Un homme a tué sa femme. C'est à peu près tout ce que l'on sait, en dehors des noms des protagonistes, Jonathann et Alexia Daval. En elle-même, pourquoi cette affaire est-elle jugée plus médiatisable que tous les autres meurtres de femmes par leurs conjoints ? Toujours est-il que c'est cette affaire-là, qui obsède BFMTV depuis de longues heures. C'est à propos de ce meurtre-là, que Ruth Elkrief, de sa cellule de crise permanente, demande en duplex au maire d'un village voisin, s'il était au courant de tensions dans le couple. (...)

   (...) Autour de Ruth Elkrief, le criminologue Alain Bauer donne un cours d'enquête criminelle. La cheffe du service police-justice Sarah-Lou Cohen synthétise les 427 interventions des avocats de la défense au micro de BFMTV, rappelant que le mari était parfois écrasé par sa femme. Un représentant de la "fondation des femmes", sans doute appelé en catastrophe, appelle à ne pas oublier les femmes victimes de violences. Une ancienne procureure rappelle sans rire que le mari, dont on débat à l'antenne depuis des heures, et dont l'écran partagé diffuse non-stop des images en larmes, lors de l'enterrement de sa femme, est présumé innocent. 

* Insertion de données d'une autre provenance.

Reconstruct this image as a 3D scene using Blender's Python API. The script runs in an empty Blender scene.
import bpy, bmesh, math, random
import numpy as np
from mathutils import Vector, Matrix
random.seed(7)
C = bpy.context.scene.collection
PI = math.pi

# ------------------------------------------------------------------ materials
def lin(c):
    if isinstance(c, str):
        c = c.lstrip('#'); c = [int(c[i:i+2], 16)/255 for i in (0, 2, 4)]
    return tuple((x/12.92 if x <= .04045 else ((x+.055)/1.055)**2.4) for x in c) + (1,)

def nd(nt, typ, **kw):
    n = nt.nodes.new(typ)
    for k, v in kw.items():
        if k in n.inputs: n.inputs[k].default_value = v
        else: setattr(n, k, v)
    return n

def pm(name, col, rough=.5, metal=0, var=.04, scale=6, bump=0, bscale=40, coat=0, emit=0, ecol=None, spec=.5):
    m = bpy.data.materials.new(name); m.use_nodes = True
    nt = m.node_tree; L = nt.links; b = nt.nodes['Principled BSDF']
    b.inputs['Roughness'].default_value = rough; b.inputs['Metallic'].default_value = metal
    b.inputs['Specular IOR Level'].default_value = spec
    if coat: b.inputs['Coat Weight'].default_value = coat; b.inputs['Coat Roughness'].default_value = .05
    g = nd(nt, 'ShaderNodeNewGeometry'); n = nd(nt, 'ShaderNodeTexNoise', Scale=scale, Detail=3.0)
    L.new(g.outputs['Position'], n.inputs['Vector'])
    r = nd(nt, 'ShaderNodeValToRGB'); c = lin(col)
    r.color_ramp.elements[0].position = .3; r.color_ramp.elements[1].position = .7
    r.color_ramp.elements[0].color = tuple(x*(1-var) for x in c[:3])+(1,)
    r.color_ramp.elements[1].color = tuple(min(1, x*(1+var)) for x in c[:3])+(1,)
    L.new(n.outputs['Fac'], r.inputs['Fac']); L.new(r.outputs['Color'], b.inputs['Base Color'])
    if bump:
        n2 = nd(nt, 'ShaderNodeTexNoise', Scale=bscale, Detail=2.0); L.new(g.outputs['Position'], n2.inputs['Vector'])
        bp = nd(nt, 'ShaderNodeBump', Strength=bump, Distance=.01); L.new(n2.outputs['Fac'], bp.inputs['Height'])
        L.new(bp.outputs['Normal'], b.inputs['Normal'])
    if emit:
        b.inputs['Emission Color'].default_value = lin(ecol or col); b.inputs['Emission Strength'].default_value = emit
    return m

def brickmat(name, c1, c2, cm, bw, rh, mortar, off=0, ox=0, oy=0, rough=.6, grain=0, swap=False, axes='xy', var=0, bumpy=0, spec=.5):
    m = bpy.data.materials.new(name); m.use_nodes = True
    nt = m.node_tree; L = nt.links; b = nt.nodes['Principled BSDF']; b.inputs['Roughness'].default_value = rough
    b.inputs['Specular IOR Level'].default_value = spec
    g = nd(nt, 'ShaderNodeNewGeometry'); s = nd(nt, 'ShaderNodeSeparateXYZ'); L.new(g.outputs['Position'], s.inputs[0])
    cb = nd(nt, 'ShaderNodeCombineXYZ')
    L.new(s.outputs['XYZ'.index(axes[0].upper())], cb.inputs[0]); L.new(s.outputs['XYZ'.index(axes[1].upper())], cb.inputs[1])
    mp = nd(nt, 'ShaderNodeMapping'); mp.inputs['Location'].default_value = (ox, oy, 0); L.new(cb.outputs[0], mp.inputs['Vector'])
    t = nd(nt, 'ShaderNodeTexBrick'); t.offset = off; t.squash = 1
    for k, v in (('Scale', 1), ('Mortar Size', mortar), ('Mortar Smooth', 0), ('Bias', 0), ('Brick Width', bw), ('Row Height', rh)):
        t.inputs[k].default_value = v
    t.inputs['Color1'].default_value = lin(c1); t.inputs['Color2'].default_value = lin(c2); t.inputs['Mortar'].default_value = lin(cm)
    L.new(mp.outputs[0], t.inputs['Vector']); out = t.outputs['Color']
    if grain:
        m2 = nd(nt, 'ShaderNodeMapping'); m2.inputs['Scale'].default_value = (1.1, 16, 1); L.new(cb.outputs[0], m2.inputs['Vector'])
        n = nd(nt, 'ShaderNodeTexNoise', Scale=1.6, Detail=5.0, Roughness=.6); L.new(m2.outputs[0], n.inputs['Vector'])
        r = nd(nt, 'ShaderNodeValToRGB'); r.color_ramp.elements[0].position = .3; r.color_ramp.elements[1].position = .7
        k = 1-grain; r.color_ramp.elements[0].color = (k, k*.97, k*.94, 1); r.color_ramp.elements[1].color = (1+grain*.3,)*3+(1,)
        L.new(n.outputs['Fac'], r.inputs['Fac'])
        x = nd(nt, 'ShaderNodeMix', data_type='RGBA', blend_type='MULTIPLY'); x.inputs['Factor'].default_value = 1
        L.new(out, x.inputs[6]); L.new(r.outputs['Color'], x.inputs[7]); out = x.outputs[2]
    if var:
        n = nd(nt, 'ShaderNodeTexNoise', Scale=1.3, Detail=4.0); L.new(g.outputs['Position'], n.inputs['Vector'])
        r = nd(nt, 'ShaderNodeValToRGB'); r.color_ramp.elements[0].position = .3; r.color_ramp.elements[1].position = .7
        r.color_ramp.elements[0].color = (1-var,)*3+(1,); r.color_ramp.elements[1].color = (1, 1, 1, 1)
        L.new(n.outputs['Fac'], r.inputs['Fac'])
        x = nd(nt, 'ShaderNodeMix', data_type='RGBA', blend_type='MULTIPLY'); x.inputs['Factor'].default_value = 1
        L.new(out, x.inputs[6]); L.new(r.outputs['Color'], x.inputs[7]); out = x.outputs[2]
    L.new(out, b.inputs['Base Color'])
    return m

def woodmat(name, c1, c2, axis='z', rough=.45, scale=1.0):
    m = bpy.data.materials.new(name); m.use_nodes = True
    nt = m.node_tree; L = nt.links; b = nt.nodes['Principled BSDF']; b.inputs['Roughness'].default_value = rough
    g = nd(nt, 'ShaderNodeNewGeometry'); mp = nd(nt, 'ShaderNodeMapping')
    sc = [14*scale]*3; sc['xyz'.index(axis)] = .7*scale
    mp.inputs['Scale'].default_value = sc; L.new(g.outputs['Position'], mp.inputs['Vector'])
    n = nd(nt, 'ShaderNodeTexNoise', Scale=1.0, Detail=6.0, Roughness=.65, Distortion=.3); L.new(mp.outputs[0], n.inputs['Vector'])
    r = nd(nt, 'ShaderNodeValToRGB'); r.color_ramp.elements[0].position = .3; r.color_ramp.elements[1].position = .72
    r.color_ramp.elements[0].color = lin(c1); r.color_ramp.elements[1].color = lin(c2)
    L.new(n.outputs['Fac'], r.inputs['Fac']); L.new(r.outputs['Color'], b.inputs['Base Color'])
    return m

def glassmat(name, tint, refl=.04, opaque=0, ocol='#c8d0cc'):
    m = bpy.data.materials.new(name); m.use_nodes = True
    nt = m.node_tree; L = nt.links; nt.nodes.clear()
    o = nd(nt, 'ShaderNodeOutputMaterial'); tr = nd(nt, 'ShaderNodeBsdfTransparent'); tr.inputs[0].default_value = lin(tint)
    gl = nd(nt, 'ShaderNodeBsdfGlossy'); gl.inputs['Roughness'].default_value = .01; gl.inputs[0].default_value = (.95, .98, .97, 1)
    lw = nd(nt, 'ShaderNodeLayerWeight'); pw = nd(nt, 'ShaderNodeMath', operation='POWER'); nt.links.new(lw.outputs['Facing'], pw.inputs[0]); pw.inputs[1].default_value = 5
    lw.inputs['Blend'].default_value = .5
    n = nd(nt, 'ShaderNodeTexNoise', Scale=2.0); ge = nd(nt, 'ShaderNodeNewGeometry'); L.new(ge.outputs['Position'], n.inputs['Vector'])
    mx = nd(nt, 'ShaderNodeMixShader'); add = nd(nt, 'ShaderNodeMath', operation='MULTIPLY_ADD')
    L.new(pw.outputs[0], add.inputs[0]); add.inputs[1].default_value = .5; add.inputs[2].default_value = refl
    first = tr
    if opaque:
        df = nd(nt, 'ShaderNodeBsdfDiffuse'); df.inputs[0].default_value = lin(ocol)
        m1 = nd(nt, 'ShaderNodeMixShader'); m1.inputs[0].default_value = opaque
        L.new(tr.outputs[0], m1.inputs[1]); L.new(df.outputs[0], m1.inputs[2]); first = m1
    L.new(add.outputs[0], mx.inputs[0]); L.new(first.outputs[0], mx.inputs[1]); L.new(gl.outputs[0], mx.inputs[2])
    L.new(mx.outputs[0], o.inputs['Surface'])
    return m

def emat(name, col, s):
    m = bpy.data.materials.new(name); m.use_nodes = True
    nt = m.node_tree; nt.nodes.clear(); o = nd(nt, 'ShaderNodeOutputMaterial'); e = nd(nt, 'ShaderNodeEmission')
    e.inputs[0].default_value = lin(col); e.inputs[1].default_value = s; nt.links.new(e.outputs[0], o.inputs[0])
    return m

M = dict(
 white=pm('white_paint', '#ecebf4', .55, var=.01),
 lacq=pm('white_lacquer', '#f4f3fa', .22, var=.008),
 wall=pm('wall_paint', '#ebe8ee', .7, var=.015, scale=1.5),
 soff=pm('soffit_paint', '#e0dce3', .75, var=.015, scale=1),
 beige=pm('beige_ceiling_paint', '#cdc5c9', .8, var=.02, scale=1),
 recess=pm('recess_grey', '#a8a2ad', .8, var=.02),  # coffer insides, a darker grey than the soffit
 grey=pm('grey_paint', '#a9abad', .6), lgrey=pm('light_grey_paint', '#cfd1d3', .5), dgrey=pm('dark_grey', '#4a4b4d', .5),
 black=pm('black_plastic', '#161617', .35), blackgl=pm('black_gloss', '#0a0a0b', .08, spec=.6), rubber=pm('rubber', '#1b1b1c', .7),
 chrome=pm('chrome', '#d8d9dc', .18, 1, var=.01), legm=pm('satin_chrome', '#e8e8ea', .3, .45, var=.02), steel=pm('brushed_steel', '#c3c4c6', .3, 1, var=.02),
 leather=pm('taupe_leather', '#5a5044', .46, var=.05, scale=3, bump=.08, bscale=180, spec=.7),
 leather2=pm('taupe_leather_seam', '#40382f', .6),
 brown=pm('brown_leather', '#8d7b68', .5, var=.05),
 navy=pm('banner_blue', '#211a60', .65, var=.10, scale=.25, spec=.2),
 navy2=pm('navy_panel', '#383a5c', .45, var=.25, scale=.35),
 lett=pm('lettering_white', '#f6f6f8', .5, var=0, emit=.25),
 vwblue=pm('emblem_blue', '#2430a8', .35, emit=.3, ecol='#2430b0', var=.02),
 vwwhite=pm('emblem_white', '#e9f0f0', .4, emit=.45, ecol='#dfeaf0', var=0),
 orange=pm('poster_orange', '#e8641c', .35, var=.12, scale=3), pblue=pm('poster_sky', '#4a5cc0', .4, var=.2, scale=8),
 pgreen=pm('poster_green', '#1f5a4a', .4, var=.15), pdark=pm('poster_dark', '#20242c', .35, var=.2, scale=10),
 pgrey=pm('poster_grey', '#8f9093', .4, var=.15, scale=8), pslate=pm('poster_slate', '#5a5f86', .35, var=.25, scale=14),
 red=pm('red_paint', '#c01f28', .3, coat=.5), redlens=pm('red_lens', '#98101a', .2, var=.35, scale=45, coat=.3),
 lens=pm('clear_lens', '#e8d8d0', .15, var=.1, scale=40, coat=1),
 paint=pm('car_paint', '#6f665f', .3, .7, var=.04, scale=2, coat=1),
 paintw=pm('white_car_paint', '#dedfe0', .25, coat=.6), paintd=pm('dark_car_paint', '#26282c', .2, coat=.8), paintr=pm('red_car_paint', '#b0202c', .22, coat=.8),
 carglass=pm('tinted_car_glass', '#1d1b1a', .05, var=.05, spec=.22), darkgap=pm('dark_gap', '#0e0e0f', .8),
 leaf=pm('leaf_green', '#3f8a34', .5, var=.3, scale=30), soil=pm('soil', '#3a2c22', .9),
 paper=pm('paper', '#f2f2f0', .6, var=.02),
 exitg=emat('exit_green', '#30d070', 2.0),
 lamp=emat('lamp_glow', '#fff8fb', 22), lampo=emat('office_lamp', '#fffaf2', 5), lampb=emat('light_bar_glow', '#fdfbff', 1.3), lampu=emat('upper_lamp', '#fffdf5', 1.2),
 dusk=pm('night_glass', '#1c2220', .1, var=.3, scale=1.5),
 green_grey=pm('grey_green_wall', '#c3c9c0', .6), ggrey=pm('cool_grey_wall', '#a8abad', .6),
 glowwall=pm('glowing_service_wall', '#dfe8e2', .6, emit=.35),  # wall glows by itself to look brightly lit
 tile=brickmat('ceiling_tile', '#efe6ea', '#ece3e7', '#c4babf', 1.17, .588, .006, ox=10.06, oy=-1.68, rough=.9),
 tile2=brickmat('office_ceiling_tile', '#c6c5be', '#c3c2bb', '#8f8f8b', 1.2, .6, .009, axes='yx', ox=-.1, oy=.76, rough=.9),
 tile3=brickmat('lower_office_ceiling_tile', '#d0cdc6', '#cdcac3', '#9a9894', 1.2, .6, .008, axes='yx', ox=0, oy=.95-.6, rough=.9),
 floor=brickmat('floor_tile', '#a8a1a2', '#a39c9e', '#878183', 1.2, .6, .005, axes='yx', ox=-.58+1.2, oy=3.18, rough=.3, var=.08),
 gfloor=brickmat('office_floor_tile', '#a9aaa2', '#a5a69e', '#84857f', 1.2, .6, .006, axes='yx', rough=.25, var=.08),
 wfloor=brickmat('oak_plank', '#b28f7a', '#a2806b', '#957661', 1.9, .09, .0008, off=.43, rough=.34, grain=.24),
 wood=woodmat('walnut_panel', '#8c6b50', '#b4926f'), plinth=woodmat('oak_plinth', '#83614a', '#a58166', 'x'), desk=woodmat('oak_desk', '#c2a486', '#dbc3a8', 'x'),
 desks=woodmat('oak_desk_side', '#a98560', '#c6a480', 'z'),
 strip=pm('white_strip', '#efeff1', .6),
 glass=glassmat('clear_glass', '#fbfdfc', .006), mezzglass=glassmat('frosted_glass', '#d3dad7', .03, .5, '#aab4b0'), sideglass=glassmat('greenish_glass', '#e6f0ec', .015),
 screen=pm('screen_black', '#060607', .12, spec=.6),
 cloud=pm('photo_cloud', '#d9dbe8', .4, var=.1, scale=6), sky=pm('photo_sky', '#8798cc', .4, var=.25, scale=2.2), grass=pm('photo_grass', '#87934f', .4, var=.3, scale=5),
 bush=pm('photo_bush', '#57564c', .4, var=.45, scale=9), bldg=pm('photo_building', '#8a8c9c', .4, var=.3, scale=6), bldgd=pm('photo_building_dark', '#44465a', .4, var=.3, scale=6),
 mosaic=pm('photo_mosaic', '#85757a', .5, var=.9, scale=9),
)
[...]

   Aucun de ceux-là ne sait rien des rapports entre le mari et la femme, ni de la manière dont le mari a tué sa femme. Mais ils sont tout de même rassemblés là, au rendez-vous des parleurs de rien, parce que quelqu'un (mais qui ?) a décidé que cette affaire dont on ne sait rien serait le sujet du jour, au détriment d'autres affaires dont on ne sait pas grand-chose non plus. Par exemple, celle du ministre Darmanin accusé de viol par une femme qui, neuf ans plus tôt, était venue lui demander un service.

   Pourquoi ce rien-ci et pas ce rien-là ? Celui-ci fait-il à celui-là un paravent providentiel ? Ou bien est-ce au mouvement de grève dans les EHPAD, le même jour, que ce rien fait paravent ? Eternelles questions. (...)

   (...) Plus tard dans la soirée, la procureure de Besançon donne une conférence de presse, très professionnelle. Elle est très en colère contre les avocats, qui ont déjà divulgué tout ce qu'elle avait à raconter. Elle épargne cependant BFMTV, qui tend tous ses micros aux avocats depuis des heures. Peu importe : cette colère est unanimement louée sur Twitter, où l'on apprécie le professionnalisme et la sérénité.

   La procureure est filmée dans la bibliothèque du Palais de justice de Besançon. Derrière elle, de majestueuses étagères de recueils de jurisprudence. Ce cadre est mûrement réfléchi, comme l'avait raconté la procureure, quelques jours plus tôt, dans une (excellente) enquête de Franceinfo sur la communication des procureurs.

   Au moins, dans la débâcle des parleurs de rien, il reste cette compensation : donner une bonne image de la Justice.